16. The earth-boring bit according to claim 15 wherein the cutting elements are secured
by interference fit into apertures in the cutter surface.
17. The earth-boring bit according to claim 15 wherein each cutting element in the heel
row is generally chisel-shaped and includes an inner end, an outer end, and a pair
of flanks converging to define a crest, a portion of the outer end being formed of
super-hard material to define a cutting edge recessed from the crest for shear cutting
engagement with the sidewall of the borehole.
18. The earth-boring bit according to claim 15 wherein each cutting element in the heel
row is ovoid and the cutting edge of super-hard material is recessed from the crest.

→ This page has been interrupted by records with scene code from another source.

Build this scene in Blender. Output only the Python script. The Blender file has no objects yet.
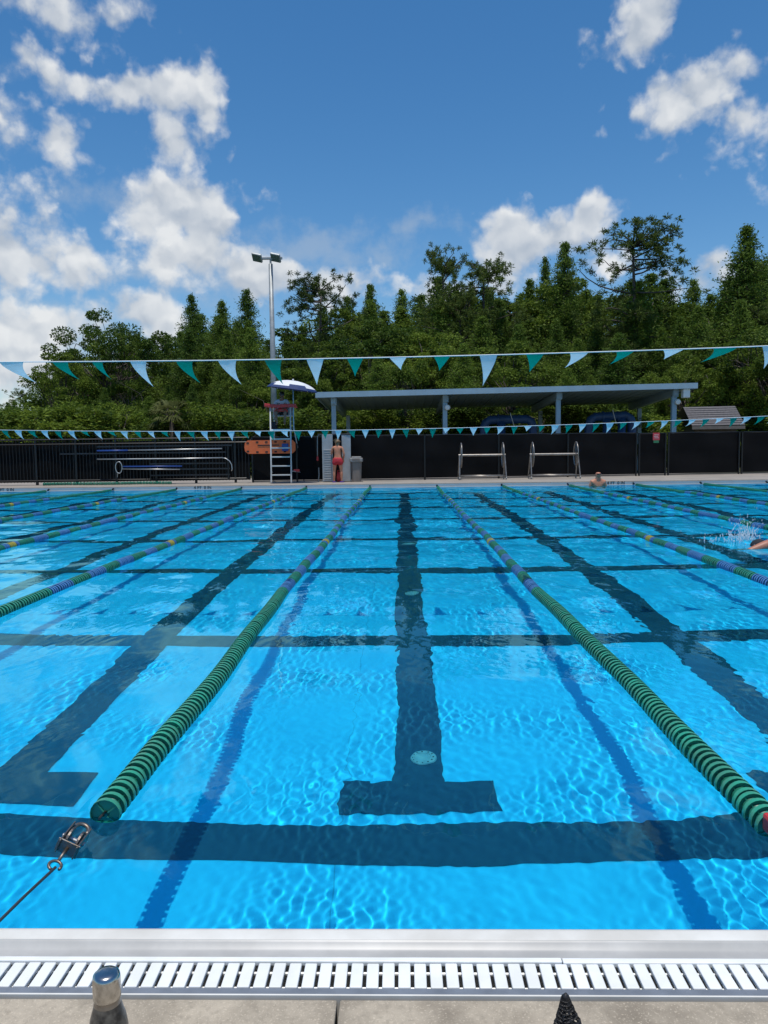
import bpy, math, random
import numpy as np
from mathutils import Matrix, Vector

sc = bpy.context.scene
col = sc.collection
R = math.radians
PI = math.pi

# ------------------------------------------------------------------ camera, world, sun
cam = bpy.data.cameras.new('camera')
cam.sensor_fit = 'VERTICAL'
cam.sensor_height = 24
cam.lens = 24 * 769 / 1024
cam.clip_start = 0.05
cam.clip_end = 3000
camo = bpy.data.objects.new('camera', cam)
col.objects.link(camo)
sc.camera = camo
CAM = Vector((-.05, -1.85, 1.21))
CROT = Matrix.Rotation(R(1.31), 3, 'Z') @ Matrix.Rotation(R(90 - 4.6), 3, 'X') @ Matrix.Rotation(R(-.7), 3, 'Z')
camo.location = CAM
camo.rotation_euler = CROT.to_euler()

SUN_EL = 80
w = bpy.data.worlds.new('World')
sc.world = w
w.use_nodes = True
L = bpy.data.lights.new('sun', 'SUN')
L.energy = 3.5
L.angle = R(.5)
L.color = (1, .96, .9)
sun = bpy.data.objects.new('sun', L)
col.objects.link(sun)
sun.rotation_euler = (R(90 - SUN_EL), 0, 0)
sun.location = (0, -10, 30)
L.cycles.is_caustics_light = True          # refracted sunlight really draws the ripples on the pool floor
sc.view_settings.view_transform = 'Standard'
sc.view_settings.look = 'None'
sc.view_settings.exposure = 0.05
sc.view_settings.gamma = 1
sc.cycles.use_denoising = True
sc.cycles.max_bounces = 12
sc.cycles.transparent_max_bounces = 12
sc.cycles.sample_clamp_indirect = 6


def ray(px, py):
    d = CROT @ Vector(((px - 384) / 769, (512 - py) / 769, -1))
    return d.normalized()


def aty(px, py, Y):
    d = ray(px, py)
    return CAM + d * ((Y - CAM.y) / d.y)


def atz(px, py, z):
    d = ray(px, py)
    return CAM + d * ((z - CAM.z) / d.z)


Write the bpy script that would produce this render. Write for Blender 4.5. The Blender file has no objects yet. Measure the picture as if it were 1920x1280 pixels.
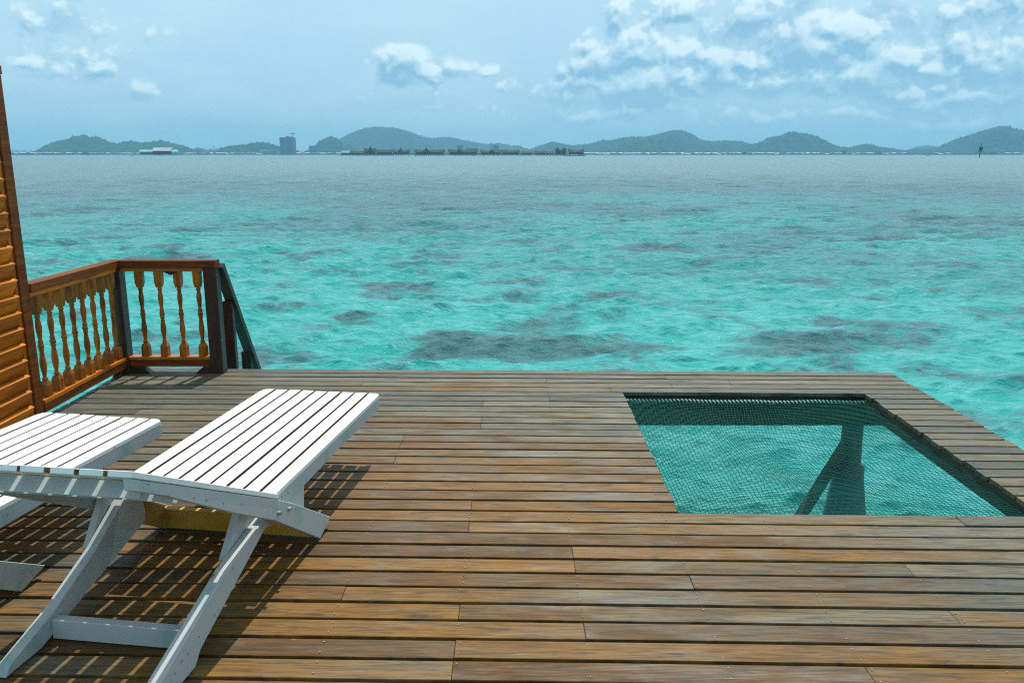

19. The earth-boring bit according to claim 15 wherein each cutting element has a pair
of ends, and inner and outer flanks that converge to define a crest oriented transversely
to the rotational axis of the cutter, a portion of the outer flank being formed of
the super-hard material, and the cutting edge is recessed from the crest.
20. The earth-boring bit according to claim 15 wherein the super-hard portion of the outer
surface projects beyond the remainder of the outer surface for engagement with the
sidewall of the borehole.
21. The earth-boring bit according to claim 15 further including a beveled cutting surface
formed adjacent the cutting edge and formed of the super-hard material.